I agree if that Trooper at 01:57 is still with us today I would bet money he feels that jump to this day on cold and rainy days.
I bet his hips need replacing too :D
I think that he was drifting towards us, facing forwards and should have just made a final swing to face left for a right side roll or vice verca but didn't follow his drills in short. I always assessed the drift roughly on the way down by loooking at the others and through the V in my boots/ankles. Then made any minor correction once I could actually see the grass clearly. when close. Let the container (or CESP - remember them Gil) hit and land right side, roll in, over, across back, legs over and wait a second. All OK, up, collapse canopy and......... Could do it tomorrow. The irony was that it was never fun, just another day out. Some would go up again for a second loop around is time and PJI's were OK about it
Besides making the mandatory training & pay jumps, I jumped when ever I got a chance. One day I managed to get in 4 jumps because there were lots of guys jumping and so lots of A/C spread out during the day.

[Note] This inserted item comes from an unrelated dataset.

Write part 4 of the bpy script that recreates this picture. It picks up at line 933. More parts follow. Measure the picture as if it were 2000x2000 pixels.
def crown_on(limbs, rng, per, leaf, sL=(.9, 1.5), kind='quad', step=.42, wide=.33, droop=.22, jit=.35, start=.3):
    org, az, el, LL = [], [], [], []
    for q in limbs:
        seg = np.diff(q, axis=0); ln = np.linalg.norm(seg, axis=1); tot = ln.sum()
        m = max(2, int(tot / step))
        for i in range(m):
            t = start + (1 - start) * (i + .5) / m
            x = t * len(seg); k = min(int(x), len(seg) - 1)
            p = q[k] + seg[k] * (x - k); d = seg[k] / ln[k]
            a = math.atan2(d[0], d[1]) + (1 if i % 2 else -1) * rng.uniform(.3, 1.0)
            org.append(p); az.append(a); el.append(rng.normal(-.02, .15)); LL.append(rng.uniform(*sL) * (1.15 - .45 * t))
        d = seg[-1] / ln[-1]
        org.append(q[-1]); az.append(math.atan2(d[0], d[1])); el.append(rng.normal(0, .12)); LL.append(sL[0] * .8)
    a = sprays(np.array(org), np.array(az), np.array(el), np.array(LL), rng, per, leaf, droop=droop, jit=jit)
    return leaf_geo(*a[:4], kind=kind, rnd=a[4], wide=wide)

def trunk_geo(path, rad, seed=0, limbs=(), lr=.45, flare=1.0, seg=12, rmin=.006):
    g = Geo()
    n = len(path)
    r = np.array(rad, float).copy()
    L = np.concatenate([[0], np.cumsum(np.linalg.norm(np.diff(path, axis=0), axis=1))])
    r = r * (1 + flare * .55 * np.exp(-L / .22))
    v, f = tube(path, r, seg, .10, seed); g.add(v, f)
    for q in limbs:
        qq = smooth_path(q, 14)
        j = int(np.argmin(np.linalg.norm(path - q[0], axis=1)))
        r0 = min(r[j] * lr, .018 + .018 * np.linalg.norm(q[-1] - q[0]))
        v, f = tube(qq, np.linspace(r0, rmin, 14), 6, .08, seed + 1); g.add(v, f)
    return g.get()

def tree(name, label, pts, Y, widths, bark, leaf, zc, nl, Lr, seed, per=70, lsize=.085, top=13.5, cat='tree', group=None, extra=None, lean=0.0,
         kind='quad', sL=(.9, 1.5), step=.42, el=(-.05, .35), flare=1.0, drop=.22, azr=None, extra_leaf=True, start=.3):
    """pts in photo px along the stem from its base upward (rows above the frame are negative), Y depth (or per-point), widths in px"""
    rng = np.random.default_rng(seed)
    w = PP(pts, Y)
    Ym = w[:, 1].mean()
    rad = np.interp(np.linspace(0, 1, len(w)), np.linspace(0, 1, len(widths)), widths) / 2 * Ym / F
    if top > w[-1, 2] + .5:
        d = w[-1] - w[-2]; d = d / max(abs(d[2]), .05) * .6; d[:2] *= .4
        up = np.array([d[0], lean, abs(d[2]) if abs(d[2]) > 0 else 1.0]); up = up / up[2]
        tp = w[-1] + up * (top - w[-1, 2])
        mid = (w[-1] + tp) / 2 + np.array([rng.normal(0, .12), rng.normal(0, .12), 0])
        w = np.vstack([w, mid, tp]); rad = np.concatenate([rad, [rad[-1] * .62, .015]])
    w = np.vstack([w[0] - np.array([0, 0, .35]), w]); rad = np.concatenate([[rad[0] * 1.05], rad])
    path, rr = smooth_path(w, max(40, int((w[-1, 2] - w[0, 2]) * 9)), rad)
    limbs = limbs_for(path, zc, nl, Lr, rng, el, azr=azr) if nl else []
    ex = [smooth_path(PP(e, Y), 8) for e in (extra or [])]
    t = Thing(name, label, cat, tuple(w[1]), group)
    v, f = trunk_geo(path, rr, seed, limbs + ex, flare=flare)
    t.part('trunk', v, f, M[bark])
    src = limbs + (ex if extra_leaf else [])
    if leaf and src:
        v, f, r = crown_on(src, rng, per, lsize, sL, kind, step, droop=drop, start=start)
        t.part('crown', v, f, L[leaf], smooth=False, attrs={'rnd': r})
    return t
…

I've also got A combat jump or 2 (Mike Force) in Viet Nam and unlike the 173d Abn "combat" jump there were No friendlies securing the DZ when we landed. How do I know this - My Mike Force was the ones on the ground - and they didn't jump in!
Sarge
1960; a time of great transitions.
I guess that, even if these were troops at the very top of the "food chain", they would do training jumps with the rapidly retiring No4., rather than nice new L1A1s.
---------- Post added at 02:04 AM ---------- Previous post was at 02:01 AM ----------
Re the "interesting" landings.
The origin of the term "meat-bombs"?